When I was exploring options to fill the time I once spent with my growing-up grandchildren, a tune popped into my head. I haven’t thought about the song even one time since it was recorded in the 50’s, but it provided a key, an answer to my questions.
Sing along with me:
“We be-long to a mu-tu-al ad-mir-a-tion so-ci-e-ty”
I had begun my search for answers with a typical left-brained approach: make lists of things to do.
I did that – in fact, I made two lists: one of pleasurable projects and one of tasks I would rather put off:
List #1: Projects for Fun or Entertainment:
- Cross Stitch
- Knitting
- Read Fiction
- Finish Abe Lincoln Biography
- Finish AI book
- Watercolor
- Quilting
List #2: Unavoidable Tasks:
- Polish silver
- Make window shade
- Organize and cull photographs
- Clean house (an on-going task)
- Organize and cull closets
I began, of course with the first list. I am in the middle of a difficult cross stitch and have completed ½ of a knitted shawl. I’ve finished two Anne Tyler books and am slowly plowing through Abe Lincoln and Artificial Intelligence. I’m reading a book on watercolor and have made a few preliminary sketches. (I have not, of course, tackled list 2)
My time filled up nicely.
But I was still empty.
My left-brain solution didn’t work, so I allowed my right brain to get it on the problem.
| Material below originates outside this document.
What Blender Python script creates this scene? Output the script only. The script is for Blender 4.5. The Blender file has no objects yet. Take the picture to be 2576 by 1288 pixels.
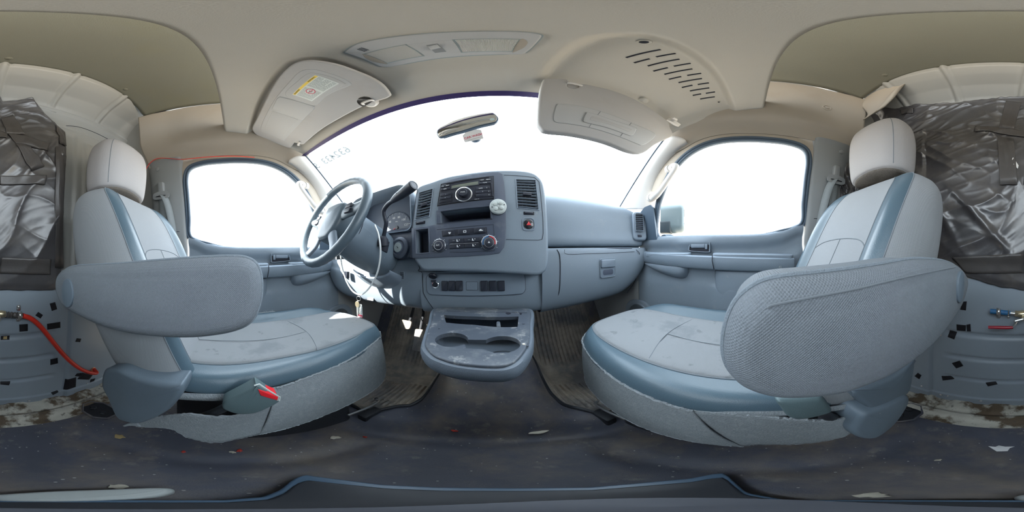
import bpy, bmesh, math, random
import numpy as np
from mathutils import Vector, Matrix, noise as mnoise

SC = bpy.context.scene
COL = SC.collection
R = math.radians

# ------------------------------------------------------------------ camera
CAM = np.array([.05, 0, .82])
YAW, PIT, ROLL = R(-6.77), R(-1.0), R(1.75)
_cy, _sy, _cp, _sp, _cr, _sr = math.cos(YAW), math.sin(YAW), math.cos(PIT), math.sin(PIT), math.cos(ROLL), math.sin(ROLL)
CM = (np.array([[_cy, -_sy, 0], [_sy, _cy, 0], [0, 0, 1]]) @ np.array([[1, 0, 0], [0, _cp, -_sp], [0, _sp, _cp]])
      @ np.array([[_cr, 0, _sr], [0, 1, 0], [-_sr, 0, _cr]]))
cam = bpy.data.cameras.new('camera')
cam.type = 'PANO'
try:
    cam.cycles.panorama_type = 'EQUIRECTANGULAR'
except Exception:
    cam.panorama_type = 'EQUIRECTANGULAR'
cam.clip_start = .005
camo = bpy.data.objects.new('camera', cam)
COL.objects.link(camo)
_m = CM @ np.array([[1, 0, 0], [0, 0, -1], [0, 1, 0]])
camo.matrix_world = Matrix([list(_m[i]) + [float(CAM[i])] for i in range(3)] + [[0, 0, 0, 1]])
SC.camera = camo

# ------------------------------------------------------------------ world, sun, exposure
SC.view_settings.view_transform = 'Standard'
SC.view_settings.look = 'None'
SC.view_settings.gamma = 1
SC.view_settings.exposure = 1.55
SC.view_settings.use_curve_mapping = False
SC.cycles.max_bounces = 12
SC.cycles.diffuse_bounces = 7
SC.cycles.glossy_bounces = 4
SC.cycles.transparent_max_bounces = 12
SC.cycles.sample_clamp_indirect = 6
world = bpy.data.worlds.new('sky')
SC.world = world
world.use_nodes = True
_wn = world.node_tree
_wn.nodes.clear()
_out = _wn.nodes.new('ShaderNodeOutputWorld')
_bg = _wn.nodes.new('ShaderNodeBackground')
_tc = _wn.nodes.new('ShaderNodeTexCoord')
_sx = _wn.nodes.new('ShaderNodeSeparateXYZ')
_rp = _wn.nodes.new('ShaderNodeValToRGB')
_mr = _wn.nodes.new('ShaderNodeMapRange')
_mr.inputs['From Min'].default_value = -1
_mr.inputs['From Max'].default_value = 1
_rp.color_ramp.elements[0].position = .0
_rp.color_ramp.elements[0].color = (.66, .58, .47, 1)      # pale sunlit yard below the horizon
_rp.color_ramp.elements[1].position = 1
_rp.color_ramp.elements[1].color = (.76, .88, 1.0, 1)
_e = _rp.color_ramp.elements.new(.49)
_e.color = (.66, .60, .50, 1)
_e = _rp.color_ramp.elements.new(.52)
_e.color = (.88, .945, 1.0, 1)
_bg.inputs['Strength'].default_value = 3.1
_wn.links.new(_tc.outputs['Generated'], _sx.inputs[0])
_wn.links.new(_sx.outputs['Z'], _mr.inputs['Value'])
_wn.links.new(_mr.outputs[0], _rp.inputs[0])
_wn.links.new(_rp.outputs[0], _bg.inputs[0])
_wn.links.new(_bg.outputs[0], _out.inputs[0])

SUN_TO = Vector((-1, -2, 1.35)).normalized()            # towards the sun: outside the driver's window, a little behind
sun = bpy.data.lights.new('sun', 'SUN')
sun.energy = 10
sun.angle = R(.55)
sun.color = (1, .95, .86)
suno = bpy.data.objects.new('sun', sun)
COL.objects.link(suno)
suno.rotation_euler = SUN_TO.to_track_quat('Z', 'Y').to_euler()
suno.location = (-4, -3, 6)


# ------------------------------------------------------------------ measuring helpers
def ray(px, py):
    a = (px - 1288) / 2576 * 2 * math.pi
    e = (644 - py) / 1288 * math.pi
    return CM @ np.array([math.cos(e) * math.sin(a), math.cos(e) * math.cos(a), math.sin(e)])


def U(px, py, x=None, y=None, z=None, d=None, pl=None):
    """photo pixel + one known distance -> point in the van (metres)"""
    v = ray(px, py)
    if pl is not None:
        p, n = np.array(pl[0], float), np.array(pl[1], float)
        t = np.dot(p - CAM, n) / np.dot(v, n)
    elif x is not None:
        t = (x - CAM[0]) / v[0]
    elif y is not None:
        t = (y - CAM[1]) / v[1]
    elif z is not None:
        t = (z - CAM[2]) / v[2]
    else:
        t = d
    return CAM + t * v


# ------------------------------------------------------------------ mesh helpers
def V3(a):
    return np.array(a, float)


def _wl(o):
    w = np.zeros(3)
    while o is not None:
        w = w + np.array(o.location)
        o = o.parent
    return w


def link(name, me, m=None, parent=None):
    o = bpy.data.objects.new(name, me)
    COL.objects.link(o)
    if m is not None:
        for mm in (m if isinstance(m, (list, tuple)) else [m]):
            me.materials.append(mm)
    if parent is not None:
        o.parent = parent
        o.location = [-c for c in _wl(parent)]
    return o


def mesh(name, vs, fs, m=None, parent=None, sharp=38, smooth=True):
    me = bpy.data.meshes.new(name)
    me.from_pydata([tuple(map(float, v)) for v in vs], [], fs)
    me.update()
    if smooth:
        me.polygons.foreach_set('use_smooth', [True] * len(me.polygons))
        if sharp:
            me.set_sharp_from_angle(angle=R(sharp))
    return link(name, me, m, parent)


class MB:
    """collects shapes and links them as ONE mesh object"""
    def __init__(s):
        s.v, s.f = [], []

    def add(s, vs, fs):
        n = len(s.v)
        s.v.extend([tuple(map(float, v)) for v in vs])
        s.f.extend([tuple(i + n for i in f) for f in fs])
        return s

    def build(s, name, m=None, parent=None, sharp=38, smooth=True):
        return mesh(name, s.v, s.f, m, parent, sharp, smooth)


class Fr:
    """a local frame: origin, two axes; p(a, b, c) -> world"""
    def __init__(s, o, ux, uy):
        s.o = V3(o)
        s.x = V3(ux) / np.linalg.norm(ux)
        uy = V3(uy) - s.x * np.dot(s.x, V3(uy))
        s.y = uy / np.linalg.norm(uy)
        s.z = np.cross(s.x, s.y)

    def p(s, a, b, c=0.):
        return s.o + a * s.x + b * s.y + c * s.z

    def at(s, a, b, c=0.):
        return Fr(s.p(a, b, c), s.x, s.y)


FX = lambda o: Fr(o, (1, 0, 0), (0, 0, 1))      # faces the rear of the van (normal -y)


def tag(o, label=None, cat=None, group=None, kind=None):
    if label: o['label'] = label
    if cat: o['category'] = cat
    if group: o['group'] = group
    if kind: o['kind'] = kind
    return o


def thing(name, loc, label, cat, group=None):
    o = bpy.data.objects.new(name, None)
    o.empty_display_size = .05
    COL.objects.link(o)
    o.location = [float(c) for c in loc]
    return tag(o, label, cat, group)


def struct(o, label=None, cat=None):
    return tag(o, label, cat, None, 'structure')


def crw(m, ts, closed):
    """Catmull-Rom weights: rows for parameters ts over m control points"""
    if m == 1:
        return np.ones((len(ts), 1))
    W = np.zeros((len(ts), m))
    for r, t in enumerate(ts):
        if closed:
            t = t % m
            i = int(math.floor(t)) % m
            idx = [(i - 1) % m, i, (i + 1) % m, (i + 2) % m]
            f = t - math.floor(t)
        else:
            t = min(max(t, 0), m - 1)
            i = min(int(math.floor(t)), m - 2) if m > 1 else 0
            f = t - i
            idx = [i - 1, i, i + 1, i + 2]
        w = [-.5 * f ** 3 + f * f - .5 * f, 1.5 * f ** 3 - 2.5 * f * f + 1, -1.5 * f ** 3 + 2 * f * f + .5 * f, .5 * f ** 3 - .5 * f * f]
        for k, j in enumerate(idx):
            if not closed and j < 0:
                W[r, 0] += 2 * w[k]; W[r, 1] -= w[k]
            elif not closed and j > m - 1:
                W[r, m - 1] += 2 * w[k]; W[r, m - 2] -= w[k]
            else:
                W[r, j] += w[k]
    return W


def cr(pts, n, closed=False):
    pts = V3(pts)
    m = len(pts)
    ts = np.linspace(0, m, n, endpoint=False) if closed else np.linspace(0, m - 1, n)
    return crw(m, ts, closed) @ pts


def ev(ctrl, us, vs, cu=False, cv=False):
    c = V3(ctrl)
    A = crw(c.shape[0], us, cu)
    B = crw(c.shape[1], vs, cv)
    return np.einsum('ai,bj,ijk->abk', A, B, c)


def gridmesh(G, flip=False, wrap_u=False, wrap_v=False):
    a, b = G.shape[:2]
    vs = G.reshape(-1, 3)
    fs = []
    for i in range(a if wrap_u else a - 1):
        for j in range(b if wrap_v else b - 1):
            q = (i * b + j, ((i + 1) % a) * b + j, ((i + 1) % a) * b + (j + 1) % b, i * b + (j + 1) % b)
            fs.append(q[::-1] if flip else q)
    return vs, fs


def surf(name, ctrl, nu, nv, m, parent=None, flip=False, thick=0, off=0, sharp=50):
    c = V3(ctrl)
    G = ev(c, np.linspace(0, c.shape[0] - 1, nu), np.linspace(0, c.shape[1] - 1, nv))
    return gsurf(name, G, m, parent, flip, thick, off, sharp)


def gsurf(name, G, m, parent=None, flip=False, thick=0, off=0, sharp=50):
    vs, fs = gridmesh(G, flip)
    o = mesh(name, vs, fs, m, parent, sharp)
    if thick:
        md = o.modifiers.new('thickness', 'SOLIDIFY')
        md.thickness = thick
        md.offset = off
    return o


def tubeg(pts, r, n=10, closed=False, flat=None):
    """swept tube; r number or list; flat=(w,h) for a strip section with fixed up"""
    pts = V3(pts)
    m = len(pts)
    rs = np.full(m, r) if np.isscalar(r) else V3(r)
    vs, fs = [], []
    up = None
    for i in range(m):
        a = pts[(i - 1) % m] if (closed or i > 0) else pts[i]
        b = pts[(i + 1) % m] if (closed or i < m - 1) else pts[i]
        t = b - a
        t = t / (np.linalg.norm(t) + 1e-12)
        if up is None:
            up = np.array([0, 0, 1.]) if abs(t[2]) < .9 else np.array([0, 1., 0])
        u = up - t * np.dot(up, t)
        u /= np.linalg.norm(u) + 1e-12
        w = np.cross(t, u)
        up = u
        for k in range(n):
            an = 2 * math.pi * k / n
            vs.append(pts[i] + rs[i] * (math.cos(an) * u + math.sin(an) * w))
    for i in range(m if closed else m - 1):
        for k in range(n):
            fs.append((i * n + k, i * n + (k + 1) % n, ((i + 1) % m) * n + (k + 1) % n, ((i + 1) % m) * n + k))
    if not closed:
        fs.append(tuple(range(n))[::-1])
        fs.append(tuple((m - 1) * n + k for k in range(n)))
    return vs, fs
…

I’ve been studying the Psalms, and have found that ten of them recount the ancient history of Israel. And, of course, one of the primary celebrations of Judaism, the Passover, focuses on one of the pivotal events in the history, the escape from Egypt. Remembering these events reminds the Jewish people of the Lord’s favor and also has helped them find an identity.
The lesson became clear: our histories, both as a nation (a subject for a future post) and as an individual, can help us find our identities.
And so, I looked back at my own experiences. When did I feel most fulfilled? And what was it about that fulfillment that led me to an identity that I was now missing?
I was fulfilled by my teaching career and by my time with my children, when they were young, and with my grandchildren. I enjoyed the creativity involved, but primarily, the interaction with these young people.
I realized that all of the activities that were filling my time, while enjoyable, were self-centered.
And then, I began humming that tune.
What I need for fulfillment is the opportunity to interact with others, both family members and friends, in a mutual admiration society. To that end, I have joined small groups in my church, have volunteered for a non-profit organization, will attend athletic events of my grandchildren, and will always be available to step in when I am able to help, even small ways.
And, I can use those projects not only to fill in-between time, but to provide for others. My knitting has purpose when I create shawls for people in my church who are suffering; the cross stitch becomes a gift; and, hopefully, the watercolors will adorn walls other than my own. I plan to share wisdom from Abe Lincoln and a review of the Artificial Intelligence book on this blog.
This was an ah-ha moment (or, more accurately, a “duh” moment.) Of course! I need the interactions with other people to replace the interactions with my grandchildren that I have missed.
This is yet another opportunity to recreate myself in retirement.